Section 10. Amendment and Termination of the Plan

 

a) Term.  Unless earlier terminated by the Board, the Plan will terminate on the date that is ten years from the Effective Date, and no SARs will be granted under it thereafter. The Board may, at any time prior to that date, terminate the Plan. Awards outstanding at Plan termination will remain in effect according to their terms and the provisions of the Plan.

 

b) Amendment.  Stockholder approval of any amendment to the Plan will be required if and to the extent required by Rule 16b-3 or by any comparable or successor exemption under which the Board believes it is appropriate for the Plan to qualify, or if and to the extent the Board determines that such approval is appropriate for purposes of satisfying Section 162(m), Section 422 or Section 409A of the Code, any applicable rule or listing standard of any stock exchange, automated quotation system or similar organization, or the New York Business Corporation Law.

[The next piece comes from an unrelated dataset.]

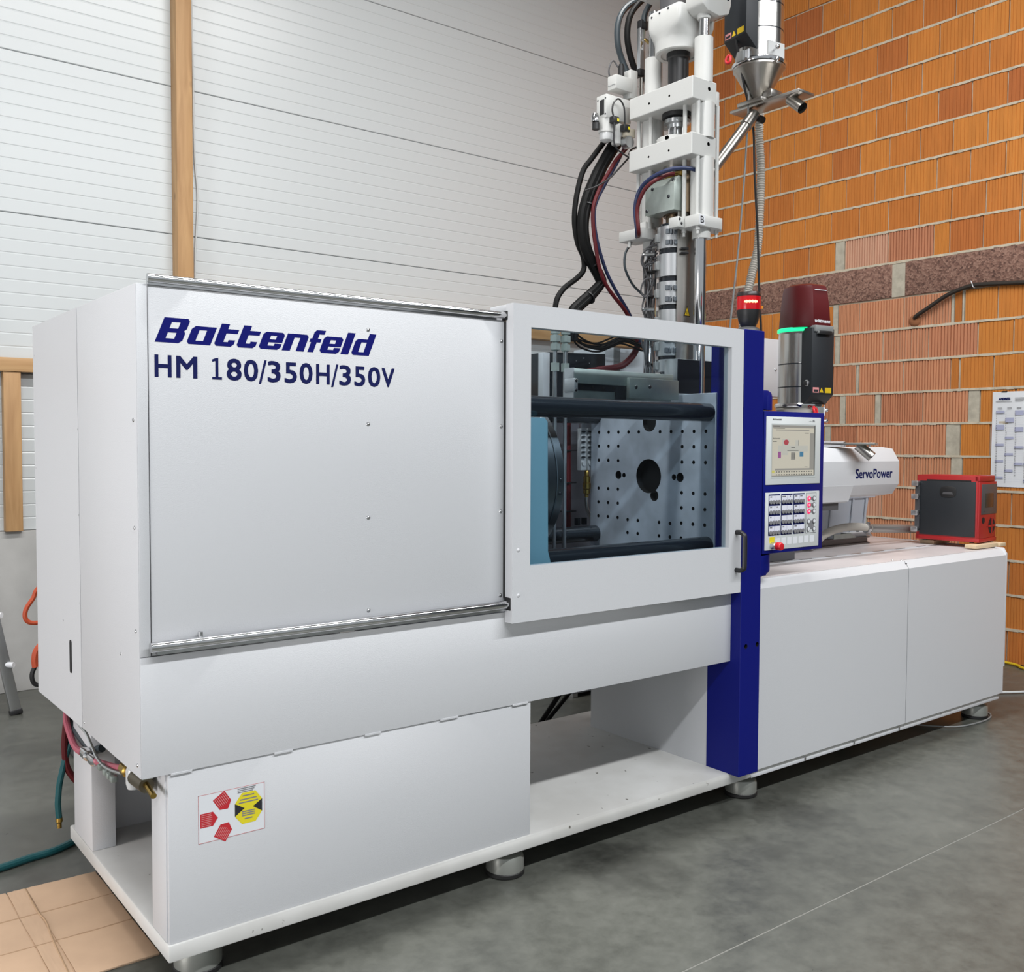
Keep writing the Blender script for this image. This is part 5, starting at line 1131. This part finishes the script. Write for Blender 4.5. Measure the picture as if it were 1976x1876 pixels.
MB().lathe([(.004, .165), (.012, .165), (.013, .15), (.009, .145), (.009, .125), (.004, .124)], (.050, 1.2, 0), 12).out('hose_tail', BRASS, bpy.data.objects['water_hose.006'] if 'water_hose.006' in bpy.data.objects else None, local=False)
hz('garden_hose', [(-1.6,1.35,.0145),(-.9,1.24,.0145),(-.254,1.219,.0145),(-.151,1.223,.0145),(-.040,1.253,.0145),(.037,1.266,.0145),(.123,1.312,.0145),(.35,1.45,.0145),(.9,1.5,.0145)], .0145, GREENH, 'teal hose lying on the floor at the left edge')
cf = thing('hose_coupling', 'chrome hose coupling and brass fittings hanging under the front corner of the housing', 'fitting', (.05, .5, .55))
MB().lathe([(.008, .86), (.013, .86), (.013, .835), (.019, .83), (.019, .785), (.013, .78), (.013, .74), (.017, .735), (.017, .705), (.008, .70)], (.056, 0, .510), 16, 'y').out('chrome_coupling', CHROME, cf)
MB().tube([(.04,.90,.63),(.040,.843,.610),(.040,.752,.602),(.040,.681,.576),(.040,.628,.554),(.040,.553,.544),(.040,.466,.551),(.040,.382,.565),(.040,.33,.575)], .005, 7).out('support_wire', ALU, cf)
for y in (.56, .50, .46, .42): MB().box(.028, .05, y-.012, y+.012, .525, .545, .004).out('wire_clamp', GALV, cf)
MB().lathe([(.010, .335), (.022, .335), (.022, .295), (.017, .29), (.017, .26), (.010, .258)], (.05, 0, .592), 8, 'y').out('brass_nut', BRASS, cf)
MB().lathe([(.004, .555), (.020, .56), (.024, .575), (.024, .615), (.018, .63), (.006, .64)], (.045, .225, 0), 16).out('glass_bowl', CLEAR, cf)
MB().cyl((.04, .20, .60), (.04, .09, .606), .022, 14).out('valve_body', mat('old_bronze', (.16, .14, .10), .4, .8), cf)
MB().cyl((.04, .10, .61), (.035, .01, .600), .009, 10).out('valve_stem', BRASS, cf)
MB().box(.02, .05, .06, .92, .634, .652).out('hose_rail', GALV, cf)

# flattened cardboard with creases
cb = thing('cardboard_sheet', 'flattened brown cardboard with creases on the floor under the left end of the machine', 'cardboard', (-.1, .65, 0))
def card(x0, x1, y0, y1, nm):
    nx, ny = 14, 14; rows = []
    for i in range(nx+1):
        r = []
        for j in range(ny+1):
            x, y = x0+(x1-x0)*i/nx, y0+(y1-y0)*j/ny
            r.append((x+.006*math.sin(7*y+x*3)*(0 < i < nx), y, .0055+.0022*math.sin(9*x+3*y)*math.sin(7*y)+.0012*random.random()))
        rows.append(r)
    m_ = MB(); m_._grid(rows, cap=False, closed=False)
    ext = bmesh.ops.extrude_face_region(m_.bm, geom=list(m_.bm.faces)); bmesh.ops.translate(m_.bm, vec=(0, 0, -.004), verts=[v for v in ext['geom'] if isinstance(v, bmesh.types.BMVert)])
    return m_.out(nm, CARDB, cb)
for x0, x1 in ((-.106, .128), (-.168, -.112), (-.62, -.173)):
    for y0, y1 in ((.268, .546), (.552, .776), (.782, 1.003)):
        card(x0, x1, y0, y1, 'cardboard_flap')
b = MB()
b.box(-.62, .128, .27, 1.0, .0005, .0025).out('cardboard_backing', CARDB, cb)
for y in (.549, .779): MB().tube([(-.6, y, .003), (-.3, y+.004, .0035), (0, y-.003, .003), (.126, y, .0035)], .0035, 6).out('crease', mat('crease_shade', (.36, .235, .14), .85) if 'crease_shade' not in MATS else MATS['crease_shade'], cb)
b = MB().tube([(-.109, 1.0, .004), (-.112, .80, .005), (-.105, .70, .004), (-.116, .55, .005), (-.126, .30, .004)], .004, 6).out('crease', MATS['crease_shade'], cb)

# behind the machine, seen through the gap
single(MB().tube([(2.432,1.22,.100),(2.38, 1.22, .05),(2.30,1.3,.012)][::-1]+[(2.569,1.220,.241),(2.66,1.22,.34),(2.72,1.2,.50)], .0135, 8, 4), 'drain_hose', HOSEK, 'black hose slanting behind the gap in the base, left of two', 'hose', 'slanting black hoses behind the base', (2.43, 1.22, .1))
single(MB().tube([(2.36,1.26,.012),(2.44, 1.22, .055),(2.504,1.220,.127),(2.647,1.220,.243),(2.74,1.22,.34),(2.80,1.2,.5)], .0115, 8, 4), 'drain_hose', HOSEK, 'black hose slanting behind the gap in the base, right of two', 'hose', 'slanting black hoses behind the base', (2.5, 1.22, .1))
gt = thing('grey_crate', 'grey metal chest standing on the floor behind the gap in the base', 'chest', (3.7, 1.95, 0))
MB().box(3.18, 4.0, 1.80, 2.5, .03, .75, .004).out('chest_body', mat('chest_grey', (.20, .215, .24), .5), gt)
for x, y in ((3.22, 1.84), (3.96, 1.84), (3.22, 2.46), (3.96, 2.46)): MB().box(x-.02, x+.02, y-.02, y+.02, 0, .031).out('chest_foot', ALU, gt)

Except as otherwise provided in the Plan, the Board may, at any time, suspend or terminate the Plan or revise or amend it in any respect whatsoever. Nothing herein restricts the Committee’s ability to exercise its discretionary authority pursuant to Section 3, which discretion may be exercised without amendment to the Plan. No amendment or termination of the Plan may, without the consent of a Participant, reduce the Participant’s rights under any outstanding Award.

 

Section 11. Miscellaneous Provisions

 

a) SAR Date.  A SAR will be deemed to have been granted on the date fixed in the resolution of the Committee (or the Board in the case of a SAR granted to a Director) authorizing the granting of the SAR, provided such date is not prior to the date of the adoption of the resolution. If no date is fixed by the resolution, the SAR will be deemed to have been granted on the date of adoption of the resolution.

 

b) Withholding Taxes.  The Company will be entitled to deduct from any payment under the Plan, regardless of the form of the payment, the amount of all applicable income and employment taxes required by law to be withheld with respect to the payment or may require the Participant to pay such amounts to the Company in cash prior to and as a condition of making the payment. The Committee (or the Board in the case of a SAR granted to a Director) may allow a Participant to satisfy the foregoing requirement by electing to have the Company withhold from delivery shares of Company Stock having a value equal to the minimum amount of tax required to be withheld or by permitting the Participant to deliver to the Company shares of Common Stock having a Fair Market Value equal to the amount required to be withheld. Fractional share amounts will be settled in cash. A withholding election may be made with respect to all or any portion of the shares to be delivered pursuant to an Award. Any tax withholding above the minimum amount of tax required to be withheld must be paid in cash by the Participant.

 

c) Expenses and Receipts.  The expenses of the Plan will be paid by the Company. Any proceeds received by the Company in connection with any Award will be used for general corporate purposes.

 

d) Failure to Comply.  In addition to the remedies of the Company elsewhere provided for in the Plan, failure by a Participant (or beneficiary) to comply with any of the terms and conditions of the Plan or the applicable Award Agreement, unless the failure is remedied by the Participant (or beneficiary) within ten days after notice of the failure by the Committee, will be grounds for the cancellation and forfeiture of the Award, in whole or in part, as the Committee, in its sole discretion, may determine.

 

e) Applicable Law.  Except to the extent preempted by any applicable federal law, the Plan will be construed and administered in accordance with the laws of the State of New York, without reference to the principles of conflicts of laws thereunder.